Netflix To Remake French Classic ‘The Wages of Fear’

Netflix To Remake French Classic ‘The Wages of Fear’

( – The French classic “The Wages of Fear” from the 1950s will be remade by Netflix in an upcoming project that will reunite the streaming service with action-thriller guru Julien Leclercq.

There is little known about the adaptation outside of its stars, but a first peek picture from Netflix hints at a modern setting. The film’s production has begun, and it will be released in 2024.

Franck Gastambide, who is well recognized for his performance in “Taxi 5,” will star in Leclercq’s remake with Sofiane Zermani, Ana Girardot, and Alban Lenoir.

Folco Lulli, Yves Montand, Charles Vanel, and Peter van Eyck appeared in the 1953 original as four out-of-luck men hired to transport trucks packed with nitroglycerine into the mountains as a component of an attempt to put out a fire in an oil well. The piece is widely considered to be among the best of its kind.

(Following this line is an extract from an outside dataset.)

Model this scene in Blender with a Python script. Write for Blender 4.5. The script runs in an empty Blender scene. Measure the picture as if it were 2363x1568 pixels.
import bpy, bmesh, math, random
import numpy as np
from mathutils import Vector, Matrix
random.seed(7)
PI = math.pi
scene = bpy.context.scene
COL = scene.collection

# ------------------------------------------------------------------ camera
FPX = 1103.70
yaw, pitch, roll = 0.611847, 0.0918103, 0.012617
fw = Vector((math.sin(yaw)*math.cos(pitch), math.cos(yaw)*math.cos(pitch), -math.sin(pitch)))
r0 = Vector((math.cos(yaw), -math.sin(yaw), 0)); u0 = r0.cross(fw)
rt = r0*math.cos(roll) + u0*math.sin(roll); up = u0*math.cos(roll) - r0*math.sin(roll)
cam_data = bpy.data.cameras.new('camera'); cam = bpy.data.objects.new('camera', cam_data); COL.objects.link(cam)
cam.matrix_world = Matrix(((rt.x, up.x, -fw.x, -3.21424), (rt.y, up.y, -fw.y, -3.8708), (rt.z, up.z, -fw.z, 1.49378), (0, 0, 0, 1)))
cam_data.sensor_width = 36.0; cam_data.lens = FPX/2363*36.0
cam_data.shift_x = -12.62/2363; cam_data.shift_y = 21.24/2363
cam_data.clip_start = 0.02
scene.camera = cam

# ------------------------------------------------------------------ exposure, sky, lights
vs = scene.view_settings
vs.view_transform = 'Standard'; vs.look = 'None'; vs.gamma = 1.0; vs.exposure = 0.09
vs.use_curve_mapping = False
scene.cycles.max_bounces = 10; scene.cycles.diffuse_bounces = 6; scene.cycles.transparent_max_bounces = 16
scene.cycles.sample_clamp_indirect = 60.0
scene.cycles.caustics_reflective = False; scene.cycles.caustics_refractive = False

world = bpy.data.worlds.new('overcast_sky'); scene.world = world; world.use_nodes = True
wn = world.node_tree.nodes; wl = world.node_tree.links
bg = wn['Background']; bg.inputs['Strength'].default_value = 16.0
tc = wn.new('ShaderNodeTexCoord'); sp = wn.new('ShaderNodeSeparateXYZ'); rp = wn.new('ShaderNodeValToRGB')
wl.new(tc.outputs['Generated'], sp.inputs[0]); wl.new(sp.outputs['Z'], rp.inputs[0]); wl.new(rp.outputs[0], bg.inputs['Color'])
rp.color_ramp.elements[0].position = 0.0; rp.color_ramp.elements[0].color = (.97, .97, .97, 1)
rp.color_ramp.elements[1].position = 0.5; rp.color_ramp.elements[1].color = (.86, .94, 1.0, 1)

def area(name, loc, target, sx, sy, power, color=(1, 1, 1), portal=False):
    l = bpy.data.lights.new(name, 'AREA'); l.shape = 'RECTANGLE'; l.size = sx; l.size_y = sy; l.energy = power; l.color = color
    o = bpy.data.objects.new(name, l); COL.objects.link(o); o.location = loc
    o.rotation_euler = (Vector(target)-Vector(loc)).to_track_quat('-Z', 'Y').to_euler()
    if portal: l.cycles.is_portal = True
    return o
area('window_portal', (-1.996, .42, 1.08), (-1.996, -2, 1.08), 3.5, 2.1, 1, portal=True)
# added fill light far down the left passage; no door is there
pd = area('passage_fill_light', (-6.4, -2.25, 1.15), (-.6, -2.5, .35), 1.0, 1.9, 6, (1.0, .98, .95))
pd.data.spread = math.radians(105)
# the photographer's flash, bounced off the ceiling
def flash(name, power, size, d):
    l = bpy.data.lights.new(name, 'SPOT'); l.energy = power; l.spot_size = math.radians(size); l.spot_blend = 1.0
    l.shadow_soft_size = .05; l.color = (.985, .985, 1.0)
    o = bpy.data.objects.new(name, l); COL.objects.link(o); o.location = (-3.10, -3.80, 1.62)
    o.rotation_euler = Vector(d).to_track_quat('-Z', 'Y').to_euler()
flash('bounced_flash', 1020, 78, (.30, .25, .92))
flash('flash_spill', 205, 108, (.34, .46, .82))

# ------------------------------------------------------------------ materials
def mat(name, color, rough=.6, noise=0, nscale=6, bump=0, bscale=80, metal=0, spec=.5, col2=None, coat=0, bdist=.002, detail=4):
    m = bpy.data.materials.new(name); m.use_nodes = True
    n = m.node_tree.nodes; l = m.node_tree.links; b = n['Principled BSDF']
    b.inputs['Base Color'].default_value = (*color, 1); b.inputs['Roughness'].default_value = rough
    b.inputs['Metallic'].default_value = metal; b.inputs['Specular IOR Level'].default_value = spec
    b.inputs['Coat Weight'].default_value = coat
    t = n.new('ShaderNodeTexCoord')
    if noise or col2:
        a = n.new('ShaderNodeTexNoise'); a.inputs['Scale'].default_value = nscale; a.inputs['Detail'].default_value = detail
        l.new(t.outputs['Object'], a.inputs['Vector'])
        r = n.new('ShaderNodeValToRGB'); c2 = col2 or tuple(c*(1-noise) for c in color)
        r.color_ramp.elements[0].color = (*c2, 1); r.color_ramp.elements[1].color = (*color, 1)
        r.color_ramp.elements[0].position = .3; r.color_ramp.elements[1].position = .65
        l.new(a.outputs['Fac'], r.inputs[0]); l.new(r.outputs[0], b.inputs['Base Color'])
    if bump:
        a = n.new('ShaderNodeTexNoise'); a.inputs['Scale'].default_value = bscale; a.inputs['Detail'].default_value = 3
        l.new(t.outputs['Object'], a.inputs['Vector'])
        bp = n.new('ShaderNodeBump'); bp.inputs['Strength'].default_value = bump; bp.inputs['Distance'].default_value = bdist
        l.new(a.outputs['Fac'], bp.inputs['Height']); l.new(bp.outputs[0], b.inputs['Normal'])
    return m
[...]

Leclercq has said that rejoining his actors for a remake for global distribution on Netflix requires him to give the project his best. Among the many high-energy action movies he has directed are “The Assault,” a 2010 film about a hijacking, and “Sentinelle,” which stars Olga Kurylenko. The Netflix crime series “Ganglands” he worked on was his earlier project with the streaming service.

The filmmaker also shares screenwriting credits with “Ganglands” author Hamid Hlioua. Labyrinthe Films, founded by Leclercq and Julien Madon and located in Paris, is responsible for the production.

Henri-Georges Clouzot directed the first cinematic adaptation. From Georges Arnaud’s titular book, Henri-Georges and Jean Clouzot adapted this film. Nearly seven million Americans saw it in theaters, and it also took home top honors at the Cannes and Berlin Film Festivals in 1953.

Christopher Nolan has mentioned showing the original film to his “Dunkirk” cast and crew in order to get them psyched up for the truck sequences in the World War II epic. An episode of “MacGyver,” the TV series from the 1980s, and Howard W. Koch’s “Violent Road” were both clearly influenced by the movie and the book.